また「休養」は、「休憩」よりも、さらには「休息」よりも長い休みのことを指します。
「休憩」の外国語表現
「休憩」は英語で「break」
仕事の合間に取る「休憩」は、英語で「break」と言います。「break」は、折るや折れるという意味の動詞としてよく使われますが、「休憩」が仕事を中断すると解釈されることから「break」に「休憩」の意味があります。
また「休憩中」は「at the break」、または「during the break」です。前置詞「at」は「~ときに」という意味を表し、「during」も前置詞で「~の間」という意味です。
- “He took a bread with a cup of coffee.”

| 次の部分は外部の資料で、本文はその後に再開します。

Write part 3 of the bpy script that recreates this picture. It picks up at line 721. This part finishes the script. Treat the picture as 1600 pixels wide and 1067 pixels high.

「彼はコーヒーを飲みながら休憩した」 - “At the break I talked with my boss.”
「休憩中に上司と話をした」
「休憩」は韓国語で「휴식」
仕事中の「休憩」は、韓国語で「휴식」です。ただし「休憩室」では「휴게」という字が使われて「휴게실」と書き表すことに、注意しましょう。
그는 휴식한다
「彼は休憩します」
まとめ
「休憩」とは「ひと休み」のことで、仕事など活動しているときに一時的に休むことです。労働時間が6時間を超える場合には、労働基準法によって休憩は45分以上取ることが義務付けられています。もしもこの規定に従わない会社には罰則が与えられます。